Begin with the first line below and retype each line exactly through the line containing "return RIGHT *". Any pictures are to be left out.
━━━━━ Data excerpt ━━━━━
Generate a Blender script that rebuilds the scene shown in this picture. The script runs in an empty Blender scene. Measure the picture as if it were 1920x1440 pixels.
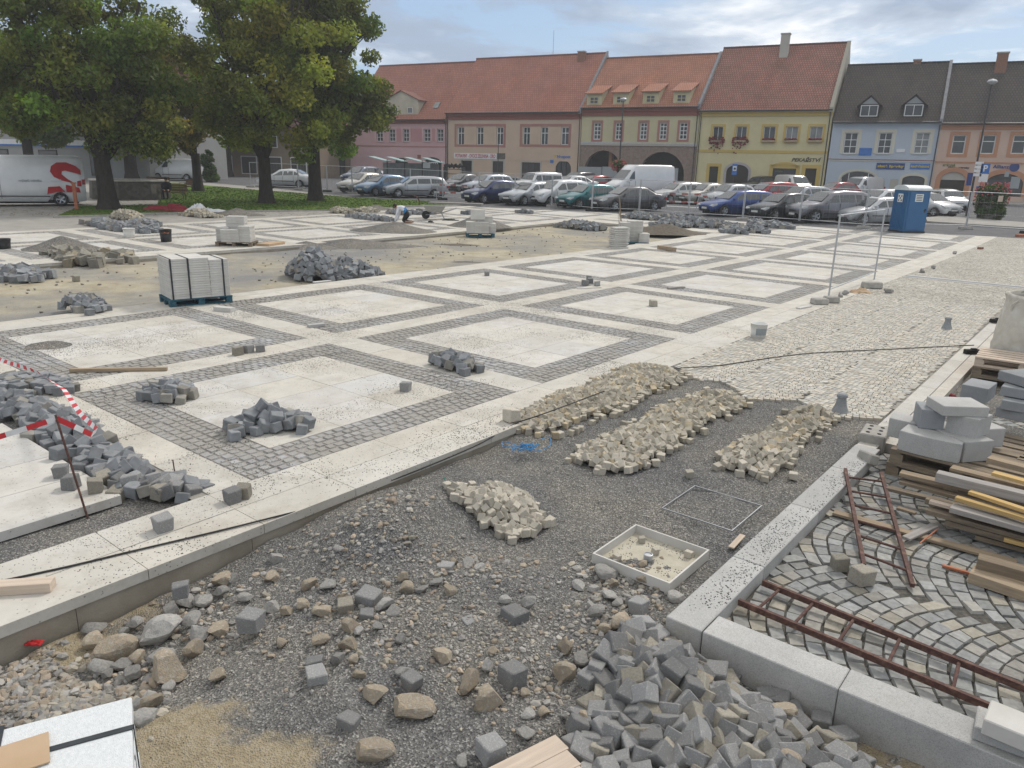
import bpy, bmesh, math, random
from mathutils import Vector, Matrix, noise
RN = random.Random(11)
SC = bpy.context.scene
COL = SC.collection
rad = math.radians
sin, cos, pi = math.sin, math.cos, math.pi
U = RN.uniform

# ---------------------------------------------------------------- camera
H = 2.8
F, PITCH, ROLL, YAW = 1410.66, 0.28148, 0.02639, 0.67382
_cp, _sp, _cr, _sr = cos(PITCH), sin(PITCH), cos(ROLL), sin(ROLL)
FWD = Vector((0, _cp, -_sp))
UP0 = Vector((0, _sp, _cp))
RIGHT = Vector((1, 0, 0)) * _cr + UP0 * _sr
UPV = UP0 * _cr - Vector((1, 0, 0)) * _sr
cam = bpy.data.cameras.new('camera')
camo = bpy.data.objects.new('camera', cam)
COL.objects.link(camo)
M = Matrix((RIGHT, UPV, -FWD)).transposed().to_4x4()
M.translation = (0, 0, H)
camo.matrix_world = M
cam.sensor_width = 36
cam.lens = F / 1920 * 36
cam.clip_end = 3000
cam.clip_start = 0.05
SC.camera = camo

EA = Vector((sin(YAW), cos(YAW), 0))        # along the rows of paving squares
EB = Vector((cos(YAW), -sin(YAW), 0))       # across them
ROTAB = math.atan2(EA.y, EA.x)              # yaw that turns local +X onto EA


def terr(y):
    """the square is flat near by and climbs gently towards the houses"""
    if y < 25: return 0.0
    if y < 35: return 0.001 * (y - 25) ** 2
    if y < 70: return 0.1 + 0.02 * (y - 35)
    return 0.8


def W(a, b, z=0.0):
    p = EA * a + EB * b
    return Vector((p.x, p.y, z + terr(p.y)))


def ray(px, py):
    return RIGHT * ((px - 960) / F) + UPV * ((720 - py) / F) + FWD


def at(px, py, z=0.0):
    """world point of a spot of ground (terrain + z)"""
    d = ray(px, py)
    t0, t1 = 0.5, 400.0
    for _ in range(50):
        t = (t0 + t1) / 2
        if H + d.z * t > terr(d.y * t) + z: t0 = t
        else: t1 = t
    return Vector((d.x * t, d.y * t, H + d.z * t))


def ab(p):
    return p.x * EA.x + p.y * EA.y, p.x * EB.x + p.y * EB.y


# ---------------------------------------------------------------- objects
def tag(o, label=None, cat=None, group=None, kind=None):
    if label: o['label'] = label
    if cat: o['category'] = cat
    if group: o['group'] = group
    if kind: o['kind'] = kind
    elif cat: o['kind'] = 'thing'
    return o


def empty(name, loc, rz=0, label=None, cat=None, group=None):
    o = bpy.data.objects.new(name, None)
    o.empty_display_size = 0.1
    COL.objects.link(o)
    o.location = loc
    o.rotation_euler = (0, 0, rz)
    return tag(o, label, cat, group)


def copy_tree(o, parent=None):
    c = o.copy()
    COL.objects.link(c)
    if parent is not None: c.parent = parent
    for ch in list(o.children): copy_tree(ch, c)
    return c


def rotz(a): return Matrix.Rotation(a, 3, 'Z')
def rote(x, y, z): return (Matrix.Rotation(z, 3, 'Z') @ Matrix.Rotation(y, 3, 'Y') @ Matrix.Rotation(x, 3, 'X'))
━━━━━
Exercise result.
Generate a Blender script that rebuilds the scene shown in this picture. The script runs in an empty Blender scene. Measure the picture as if it were 1920x1440 pixels.
import bpy, bmesh, math, random
from mathutils import Vector, Matrix, noise
RN = random.Random(11)
SC = bpy.context.scene
COL = SC.collection
rad = math.radians
sin, cos, pi = math.sin, math.cos, math.pi
U = RN.uniform

# ---------------------------------------------------------------- camera
H = 2.8
F, PITCH, ROLL, YAW = 1410.66, 0.28148, 0.02639, 0.67382
_cp, _sp, _cr, _sr = cos(PITCH), sin(PITCH), cos(ROLL), sin(ROLL)
FWD = Vector((0, _cp, -_sp))
UP0 = Vector((0, _sp, _cp))
RIGHT = Vector((1, 0, 0)) * _cr + UP0 * _sr
UPV = UP0 * _cr - Vector((1, 0, 0)) * _sr
cam = bpy.data.cameras.new('camera')
camo = bpy.data.objects.new('camera', cam)
COL.objects.link(camo)
M = Matrix((RIGHT, UPV, -FWD)).transposed().to_4x4()
M.translation = (0, 0, H)
camo.matrix_world = M
cam.sensor_width = 36
cam.lens = F / 1920 * 36
cam.clip_end = 3000
cam.clip_start = 0.05
SC.camera = camo

EA = Vector((sin(YAW), cos(YAW), 0))        # along the rows of paving squares
EB = Vector((cos(YAW), -sin(YAW), 0))       # across them
ROTAB = math.atan2(EA.y, EA.x)              # yaw that turns local +X onto EA


def terr(y):
    """the square is flat near by and climbs gently towards the houses"""
    if y < 25: return 0.0
    if y < 35: return 0.001 * (y - 25) ** 2
    if y < 70: return 0.1 + 0.02 * (y - 35)
    return 0.8


def W(a, b, z=0.0):
    p = EA * a + EB * b
    return Vector((p.x, p.y, z + terr(p.y)))


def ray(px, py):
    return RIGHT * ((px - 960) / F) + UPV * ((720 - py) / F) + FWD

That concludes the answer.